(Given information):
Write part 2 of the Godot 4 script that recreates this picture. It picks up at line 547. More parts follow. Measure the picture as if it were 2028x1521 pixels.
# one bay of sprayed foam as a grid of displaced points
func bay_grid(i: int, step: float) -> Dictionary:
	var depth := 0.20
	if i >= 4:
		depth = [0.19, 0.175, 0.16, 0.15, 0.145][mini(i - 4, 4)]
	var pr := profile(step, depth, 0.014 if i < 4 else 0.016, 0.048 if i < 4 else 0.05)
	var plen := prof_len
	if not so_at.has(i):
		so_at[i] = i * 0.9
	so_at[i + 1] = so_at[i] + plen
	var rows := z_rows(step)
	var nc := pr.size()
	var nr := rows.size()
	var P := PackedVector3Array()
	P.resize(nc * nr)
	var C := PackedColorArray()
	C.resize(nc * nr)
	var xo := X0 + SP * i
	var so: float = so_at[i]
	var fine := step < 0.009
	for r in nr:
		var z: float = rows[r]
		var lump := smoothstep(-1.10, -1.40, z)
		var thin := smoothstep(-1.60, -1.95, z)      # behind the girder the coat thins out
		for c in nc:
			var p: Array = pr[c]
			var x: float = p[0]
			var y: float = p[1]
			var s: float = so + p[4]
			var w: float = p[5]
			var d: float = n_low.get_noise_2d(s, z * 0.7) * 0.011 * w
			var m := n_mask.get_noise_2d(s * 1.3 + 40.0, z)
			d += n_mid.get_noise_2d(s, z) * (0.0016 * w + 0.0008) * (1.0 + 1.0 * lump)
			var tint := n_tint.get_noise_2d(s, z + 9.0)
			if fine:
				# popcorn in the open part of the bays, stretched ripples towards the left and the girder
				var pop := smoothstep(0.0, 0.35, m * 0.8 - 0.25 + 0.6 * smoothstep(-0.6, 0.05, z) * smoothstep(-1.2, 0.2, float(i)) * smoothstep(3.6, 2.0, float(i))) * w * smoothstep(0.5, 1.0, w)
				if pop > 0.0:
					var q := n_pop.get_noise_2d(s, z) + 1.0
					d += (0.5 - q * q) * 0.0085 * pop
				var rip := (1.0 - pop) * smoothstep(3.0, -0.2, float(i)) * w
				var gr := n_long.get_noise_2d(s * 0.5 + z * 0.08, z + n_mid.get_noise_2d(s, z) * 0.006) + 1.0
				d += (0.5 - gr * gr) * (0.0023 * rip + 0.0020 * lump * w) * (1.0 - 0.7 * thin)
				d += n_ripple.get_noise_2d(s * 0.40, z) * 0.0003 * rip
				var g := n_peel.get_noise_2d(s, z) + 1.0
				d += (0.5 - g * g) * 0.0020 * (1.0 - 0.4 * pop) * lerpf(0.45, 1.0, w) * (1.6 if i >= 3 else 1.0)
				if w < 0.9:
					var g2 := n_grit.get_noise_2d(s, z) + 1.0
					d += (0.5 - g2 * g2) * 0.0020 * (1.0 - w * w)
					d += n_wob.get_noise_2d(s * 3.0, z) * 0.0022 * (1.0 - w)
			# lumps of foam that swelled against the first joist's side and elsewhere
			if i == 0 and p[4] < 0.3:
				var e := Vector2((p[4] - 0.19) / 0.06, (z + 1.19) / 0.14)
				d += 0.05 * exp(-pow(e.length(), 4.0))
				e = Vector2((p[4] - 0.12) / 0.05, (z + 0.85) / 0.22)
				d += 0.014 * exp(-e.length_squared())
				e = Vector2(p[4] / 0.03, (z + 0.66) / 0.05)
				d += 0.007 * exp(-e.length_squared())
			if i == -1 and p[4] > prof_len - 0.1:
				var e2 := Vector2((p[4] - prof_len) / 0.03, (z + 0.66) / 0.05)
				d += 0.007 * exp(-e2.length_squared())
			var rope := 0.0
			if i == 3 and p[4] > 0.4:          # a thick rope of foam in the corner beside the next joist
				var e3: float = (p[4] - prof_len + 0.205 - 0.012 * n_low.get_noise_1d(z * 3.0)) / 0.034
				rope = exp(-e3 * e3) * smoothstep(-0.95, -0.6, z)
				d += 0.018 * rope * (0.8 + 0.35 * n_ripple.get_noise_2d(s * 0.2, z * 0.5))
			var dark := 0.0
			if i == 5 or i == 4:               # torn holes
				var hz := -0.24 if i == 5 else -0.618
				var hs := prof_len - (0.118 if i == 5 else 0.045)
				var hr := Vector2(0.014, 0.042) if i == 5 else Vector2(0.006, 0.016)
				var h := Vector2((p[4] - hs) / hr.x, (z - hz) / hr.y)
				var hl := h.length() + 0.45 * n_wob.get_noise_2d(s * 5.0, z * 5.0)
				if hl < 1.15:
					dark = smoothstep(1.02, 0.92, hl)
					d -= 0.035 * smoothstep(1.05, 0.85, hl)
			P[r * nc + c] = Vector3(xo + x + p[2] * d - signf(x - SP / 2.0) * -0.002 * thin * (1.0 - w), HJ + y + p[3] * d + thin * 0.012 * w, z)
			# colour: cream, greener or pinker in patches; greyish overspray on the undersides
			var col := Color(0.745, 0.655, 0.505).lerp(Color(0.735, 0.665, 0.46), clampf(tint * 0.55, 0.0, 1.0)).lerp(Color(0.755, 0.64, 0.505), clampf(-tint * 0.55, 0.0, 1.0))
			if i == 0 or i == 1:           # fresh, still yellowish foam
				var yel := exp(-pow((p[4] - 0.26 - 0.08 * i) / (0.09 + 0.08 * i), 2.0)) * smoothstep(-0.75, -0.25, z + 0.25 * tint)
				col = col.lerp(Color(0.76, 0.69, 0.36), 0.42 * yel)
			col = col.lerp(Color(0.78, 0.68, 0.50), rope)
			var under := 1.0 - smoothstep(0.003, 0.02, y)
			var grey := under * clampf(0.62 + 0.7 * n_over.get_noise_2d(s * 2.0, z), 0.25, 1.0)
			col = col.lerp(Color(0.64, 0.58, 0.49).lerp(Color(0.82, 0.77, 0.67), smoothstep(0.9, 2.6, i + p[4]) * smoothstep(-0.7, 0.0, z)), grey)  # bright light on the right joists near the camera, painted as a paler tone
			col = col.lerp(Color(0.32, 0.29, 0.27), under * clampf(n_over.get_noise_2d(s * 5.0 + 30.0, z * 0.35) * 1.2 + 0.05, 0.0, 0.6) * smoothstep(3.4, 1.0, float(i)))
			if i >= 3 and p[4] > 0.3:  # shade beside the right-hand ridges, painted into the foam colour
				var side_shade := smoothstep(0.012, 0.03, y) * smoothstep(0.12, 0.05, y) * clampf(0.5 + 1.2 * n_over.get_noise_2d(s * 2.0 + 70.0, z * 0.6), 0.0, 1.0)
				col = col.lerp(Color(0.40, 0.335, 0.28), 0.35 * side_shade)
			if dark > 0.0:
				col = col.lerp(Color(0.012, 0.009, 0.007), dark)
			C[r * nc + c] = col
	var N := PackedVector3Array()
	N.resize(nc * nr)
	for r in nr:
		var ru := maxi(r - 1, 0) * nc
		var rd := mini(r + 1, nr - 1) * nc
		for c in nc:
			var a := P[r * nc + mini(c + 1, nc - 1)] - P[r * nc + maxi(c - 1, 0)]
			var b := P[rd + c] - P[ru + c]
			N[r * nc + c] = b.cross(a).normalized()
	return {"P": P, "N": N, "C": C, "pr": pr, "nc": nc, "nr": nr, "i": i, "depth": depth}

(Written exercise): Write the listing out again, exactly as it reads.

(Response):
Write part 2 of the Godot 4 script that recreates this picture. It picks up at line 547. More parts follow. Measure the picture as if it were 2028x1521 pixels.
# one bay of sprayed foam as a grid of displaced points
func bay_grid(i: int, step: float) -> Dictionary:
	var depth := 0.20
	if i >= 4:
		depth = [0.19, 0.175, 0.16, 0.15, 0.145][mini(i - 4, 4)]
	var pr := profile(step, depth, 0.014 if i < 4 else 0.016, 0.048 if i < 4 else 0.05)
	var plen := prof_len
	if not so_at.has(i):
		so_at[i] = i * 0.9
	so_at[i + 1] = so_at[i] + plen
	var rows := z_rows(step)
	var nc := pr.size()
	var nr := rows.size()
	var P := PackedVector3Array()
	P.resize(nc * nr)
	var C := PackedColorArray()
	C.resize(nc * nr)
	var xo := X0 + SP * i
	var so: float = so_at[i]
	var fine := step < 0.009
	for r in nr:
		var z: float = rows[r]
		var lump := smoothstep(-1.10, -1.40, z)
		var thin := smoothstep(-1.60, -1.95, z)      # behind the girder the coat thins out
		for c in nc:
			var p: Array = pr[c]
			var x: float = p[0]
			var y: float = p[1]
			var s: float = so + p[4]
			var w: float = p[5]
			var d: float = n_low.get_noise_2d(s, z * 0.7) * 0.011 * w
			var m := n_mask.get_noise_2d(s * 1.3 + 40.0, z)
			d += n_mid.get_noise_2d(s, z) * (0.0016 * w + 0.0008) * (1.0 + 1.0 * lump)
			var tint := n_tint.get_noise_2d(s, z + 9.0)
			if fine:
				# popcorn in the open part of the bays, stretched ripples towards the left and the girder
				var pop := smoothstep(0.0, 0.35, m * 0.8 - 0.25 + 0.6 * smoothstep(-0.6, 0.05, z) * smoothstep(-1.2, 0.2, float(i)) * smoothstep(3.6, 2.0, float(i))) * w * smoothstep(0.5, 1.0, w)
				if pop > 0.0:
					var q := n_pop.get_noise_2d(s, z) + 1.0
					d += (0.5 - q * q) * 0.0085 * pop
				var rip := (1.0 - pop) * smoothstep(3.0, -0.2, float(i)) * w
				var gr := n_long.get_noise_2d(s * 0.5 + z * 0.08, z + n_mid.get_noise_2d(s, z) * 0.006) + 1.0
				d += (0.5 - gr * gr) * (0.0023 * rip + 0.0020 * lump * w) * (1.0 - 0.7 * thin)
				d += n_ripple.get_noise_2d(s * 0.40, z) * 0.0003 * rip
				var g := n_peel.get_noise_2d(s, z) + 1.0
				d += (0.5 - g * g) * 0.0020 * (1.0 - 0.4 * pop) * lerpf(0.45, 1.0, w) * (1.6 if i >= 3 else 1.0)
				if w < 0.9:
					var g2 := n_grit.get_noise_2d(s, z) + 1.0
					d += (0.5 - g2 * g2) * 0.0020 * (1.0 - w * w)
					d += n_wob.get_noise_2d(s * 3.0, z) * 0.0022 * (1.0 - w)
			# lumps of foam that swelled against the first joist's side and elsewhere
			if i == 0 and p[4] < 0.3:
				var e := Vector2((p[4] - 0.19) / 0.06, (z + 1.19) / 0.14)
				d += 0.05 * exp(-pow(e.length(), 4.0))
				e = Vector2((p[4] - 0.12) / 0.05, (z + 0.85) / 0.22)
				d += 0.014 * exp(-e.length_squared())
				e = Vector2(p[4] / 0.03, (z + 0.66) / 0.05)
				d += 0.007 * exp(-e.length_squared())
			if i == -1 and p[4] > prof_len - 0.1:
				var e2 := Vector2((p[4] - prof_len) / 0.03, (z + 0.66) / 0.05)
				d += 0.007 * exp(-e2.length_squared())
			var rope := 0.0
			if i == 3 and p[4] > 0.4:          # a thick rope of foam in the corner beside the next joist
				var e3: float = (p[4] - prof_len + 0.205 - 0.012 * n_low.get_noise_1d(z * 3.0)) / 0.034
				rope = exp(-e3 * e3) * smoothstep(-0.95, -0.6, z)
				d += 0.018 * rope * (0.8 + 0.35 * n_ripple.get_noise_2d(s * 0.2, z * 0.5))
			var dark := 0.0
			if i == 5 or i == 4:               # torn holes
				var hz := -0.24 if i == 5 else -0.618
				var hs := prof_len - (0.118 if i == 5 else 0.045)
				var hr := Vector2(0.014, 0.042) if i == 5 else Vector2(0.006, 0.016)
				var h := Vector2((p[4] - hs) / hr.x, (z - hz) / hr.y)
				var hl := h.length() + 0.45 * n_wob.get_noise_2d(s * 5.0, z * 5.0)
				if hl < 1.15:
					dark = smoothstep(1.02, 0.92, hl)
					d -= 0.035 * smoothstep(1.05, 0.85, hl)
			P[r * nc + c] = Vector3(xo + x + p[2] * d - signf(x - SP / 2.0) * -0.002 * thin * (1.0 - w), HJ + y + p[3] * d + thin * 0.012 * w, z)
			# colour: cream, greener or pinker in patches; greyish overspray on the undersides
			var col := Color(0.745, 0.655, 0.505).lerp(Color(0.735, 0.665, 0.46), clampf(tint * 0.55, 0.0, 1.0)).lerp(Color(0.755, 0.64, 0.505), clampf(-tint * 0.55, 0.0, 1.0))
			if i == 0 or i == 1:           # fresh, still yellowish foam
				var yel := exp(-pow((p[4] - 0.26 - 0.08 * i) / (0.09 + 0.08 * i), 2.0)) * smoothstep(-0.75, -0.25, z + 0.25 * tint)
				col = col.lerp(Color(0.76, 0.69, 0.36), 0.42 * yel)
			col = col.lerp(Color(0.78, 0.68, 0.50), rope)
			var under := 1.0 - smoothstep(0.003, 0.02, y)
			var grey := under * clampf(0.62 + 0.7 * n_over.get_noise_2d(s * 2.0, z), 0.25, 1.0)
			col = col.lerp(Color(0.64, 0.58, 0.49).lerp(Color(0.82, 0.77, 0.67), smoothstep(0.9, 2.6, i + p[4]) * smoothstep(-0.7, 0.0, z)), grey)  # bright light on the right joists near the camera, painted as a paler tone
			col = col.lerp(Color(0.32, 0.29, 0.27), under * clampf(n_over.get_noise_2d(s * 5.0 + 30.0, z * 0.35) * 1.2 + 0.05, 0.0, 0.6) * smoothstep(3.4, 1.0, float(i)))
			if i >= 3 and p[4] > 0.3:  # shade beside the right-hand ridges, painted into the foam colour
				var side_shade := smoothstep(0.012, 0.03, y) * smoothstep(0.12, 0.05, y) * clampf(0.5 + 1.2 * n_over.get_noise_2d(s * 2.0 + 70.0, z * 0.6), 0.0, 1.0)
				col = col.lerp(Color(0.40, 0.335, 0.28), 0.35 * side_shade)
			if dark > 0.0:
				col = col.lerp(Color(0.012, 0.009, 0.007), dark)
			C[r * nc + c] = col
	var N := PackedVector3Array()
	N.resize(nc * nr)
	for r in nr:
		var ru := maxi(r - 1, 0) * nc
		var rd := mini(r + 1, nr - 1) * nc
		for c in nc:
			var a := P[r * nc + mini(c + 1, nc - 1)] - P[r * nc + maxi(c - 1, 0)]
			var b := P[rd + c] - P[ru + c]
			N[r * nc + c] = b.cross(a).normalized()
	return {"P": P, "N": N, "C": C, "pr": pr, "nc": nc, "nr": nr, "i": i, "depth": depth}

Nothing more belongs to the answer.